Textile industry lobbyists continue to focus on the need for the Obama administration and Congress to address what they see as currency manipulation by China and other countries, which they view as an illegal subsidy for their exports. In the pre-recession five years, China's textile and apparel exports to the United States rose from $14.5 billion in 2004 to $32.6 billion in 2008. In addition to the need to address the currency issue, the National Council of Textile Organizations says other subsidies must be eliminated, and the government needs to help find ways to facilitate increased access to credit and other financing for exports.

Labor Reform Legislation Sidelined By Congress

One of organized labor's top priorities, the Employee Free Choice Act (EFCA), has been sidelined and is unlikely to resurface any time soon in its original form, if at all.
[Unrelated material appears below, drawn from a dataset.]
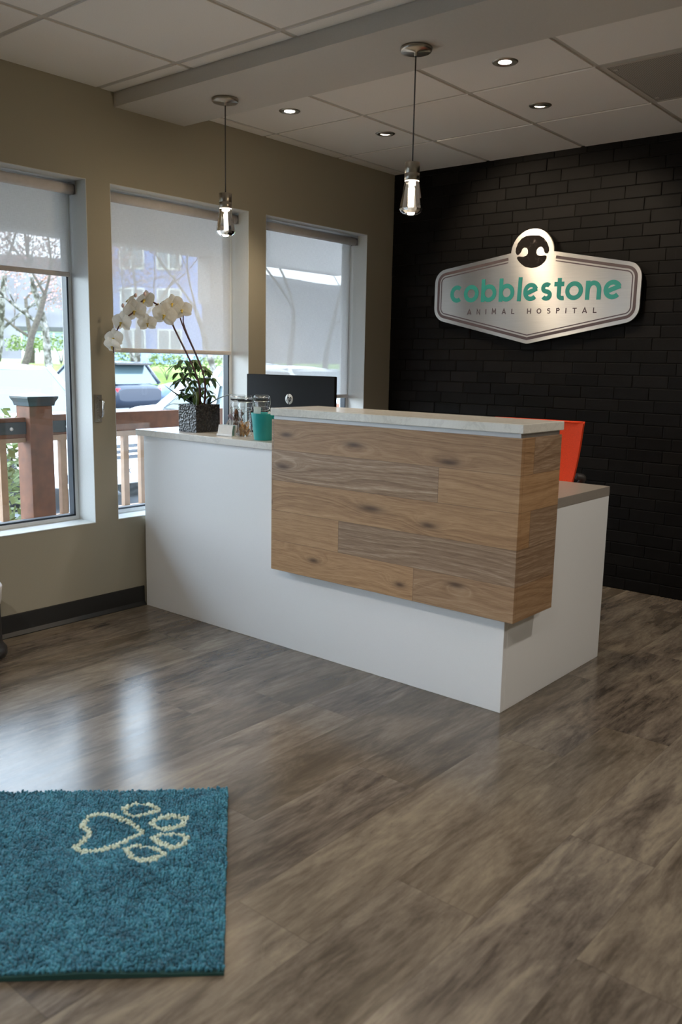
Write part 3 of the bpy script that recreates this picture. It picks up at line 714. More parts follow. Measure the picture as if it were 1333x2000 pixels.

With the election of President Obama and control of both the House of Representatives and the Senate in the hands of Democrats, organized labor was bullish on the chances for its long-sought legislation that would bring about major changes in the way union-organizing elections are conducted. The centerpiece of EFCA is the so-called "card check" that would authorize the National Labor Relations Board to recognize a union if more than 50 percent of workers signed cards voting for a union. The legislation also shortens the time for organizing efforts, imposes $20,000 fines on employers found guilty of violating worker rights during an organizing campaign and provides for federal arbitration if companies and unions are not able to agree on certification.
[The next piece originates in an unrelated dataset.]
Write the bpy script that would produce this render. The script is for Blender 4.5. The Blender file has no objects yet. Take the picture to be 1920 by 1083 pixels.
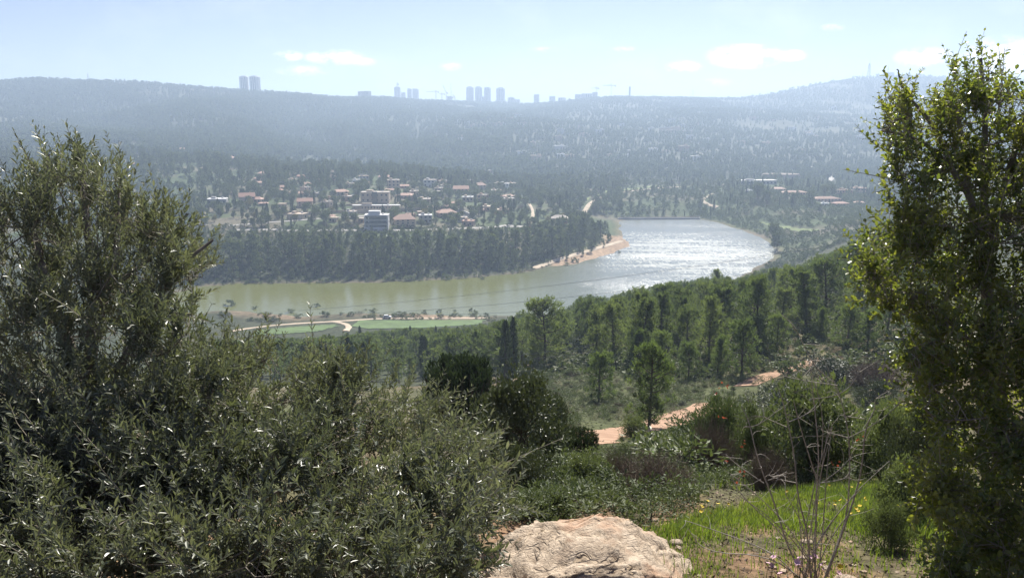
import bpy, math, random
import numpy as np
from mathutils import Vector, Matrix, noise as mnoise

# ------------------------------------------------------------------ camera
SC = bpy.context.scene
FPX, CX, CY = 1507.0, 960.0, 541.5           # lens in photograph pixels
PITCH = math.atan(311.5 / FPX)
cam = bpy.data.cameras.new('camera'); camo = bpy.data.objects.new('camera', cam)
SC.collection.objects.link(camo); SC.camera = camo
cam.sensor_fit = 'HORIZONTAL'; cam.sensor_width = 36.0; cam.lens = 36.0 * FPX / 1920.0
cam.clip_start = 0.05; cam.clip_end = 60000
camo.location = (0, 0, 0); camo.rotation_euler = (math.pi / 2 - PITCH, 0, 0)

# ------------------------------------------------------------------ light
SUN_EL, SUN_AZ = math.radians(41), math.radians(13)      # azimuth clockwise from +Y
SKY_STRENGTH, SUN_STRENGTH, EXPOSURE = 0.052, 5.0, 1.05
HAZE_DENSITY, HAZE_ANISO = 0.00030, 0.26
HAZE_COLOR = (0.60, 0.77, 1.0, 1)
SC.view_settings.view_transform = 'Standard'; SC.view_settings.look = 'None'
SC.view_settings.exposure = EXPOSURE; SC.view_settings.gamma = 1.0
SC.cycles.use_denoising = True
SC.cycles.max_bounces = 5; SC.cycles.diffuse_bounces = 3; SC.cycles.glossy_bounces = 2
SC.cycles.transmission_bounces = 3; SC.cycles.volume_bounces = 0; SC.cycles.transparent_max_bounces = 6
sdir = Vector((math.sin(SUN_AZ) * math.cos(SUN_EL), math.cos(SUN_AZ) * math.cos(SUN_EL), math.sin(SUN_EL)))
sl = bpy.data.lights.new('sun', 'SUN'); sl.energy = SUN_STRENGTH; sl.angle = math.radians(0.53); sl.color = (1.0, 0.95, 0.86)
so = bpy.data.objects.new('sun', sl); SC.collection.objects.link(so)
so.rotation_euler = (-sdir).to_track_quat('-Z', 'Y').to_euler(); so.location = (0, -20, 60)

CP, SP = math.cos(PITCH), math.sin(PITCH)
def pix_slope(px, py):
    """pixel -> (x/Y, z/Y) of its ray"""
    u = (px - CX) / FPX; v = (CY - py) / FPX
    den = CP + v * SP
    return u / den, (v * CP - SP) / den
def at(px, py, Y):
    a, b = pix_slope(px, py); return np.array([a * Y, Y, b * Y])
def proj(P):
    P = np.asarray(P, float); f = P[..., 1] * CP - P[..., 2] * SP; up = P[..., 1] * SP + P[..., 2] * CP
    f = np.maximum(f, 1e-3)
    return CX + FPX * P[..., 0] / f, CY - FPX * up / f

# world: physical sky with a few small clouds low over the ridge
W = bpy.data.worlds.new('World'); SC.world = W; W.use_nodes = True
try: W.cycles.sampling_method = 'MANUAL'; W.cycles.sample_map_resolution = 512
except Exception: pass
wn, wl = W.node_tree.nodes, W.node_tree.links
wn.clear()
def node(nt, t, **kw):
    n = nt.nodes.new(t)
    for k, v in kw.items(): setattr(n, k, v)
    return n
def mth(nt, op, a, b=None, c=None, clamp=False):
    n = nt.nodes.new('ShaderNodeMath'); n.operation = op; n.use_clamp = clamp
    for i, q in enumerate((a, b, c)):
        if q is None: continue
        if isinstance(q, (int, float)): n.inputs[i].default_value = q
        else: nt.links.new(q, n.inputs[i])
    return n.outputs[0]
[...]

In 2007, the House passed a form of free choice legislation only to have it blocked by a Republican-led filibuster. Following last year's election, supporters of the legislation felt they might have the votes to get the legislation passed in the current session, but nothing happened, as the Obama administration had higher priorities. Hopes for passage of the legislation were further dimmed by the Democrats' loss of their 60-member margin to override filibusters, but in the case of this legislation, support from conservative Democrats is not a sure thing. Business opponents of the legislation say it would deny workers' rights to privacy and violate the democratic process of a secret ballot. On the other hand, the bill's supporters say it would prevent intimidation of workers during an organizing effort and stop efforts to thwart elections with delaying tactics.

There were reports late last summer that supporters of the legislation were willing to give up the card check in order to get other elements of the bill, including the establishment of timetables, arbitration and stiff penalties for violations of worker rights. That did not exactly fly with labor leaders, and nothing happened. The fact that President Obama did not even mention EFCA in his State of the Union address was a matter of additional concern, but Eddie Vale, a spokesman for the AFL-CIO, says the act is still one of labor's top priorities, and "we still think we can get it done."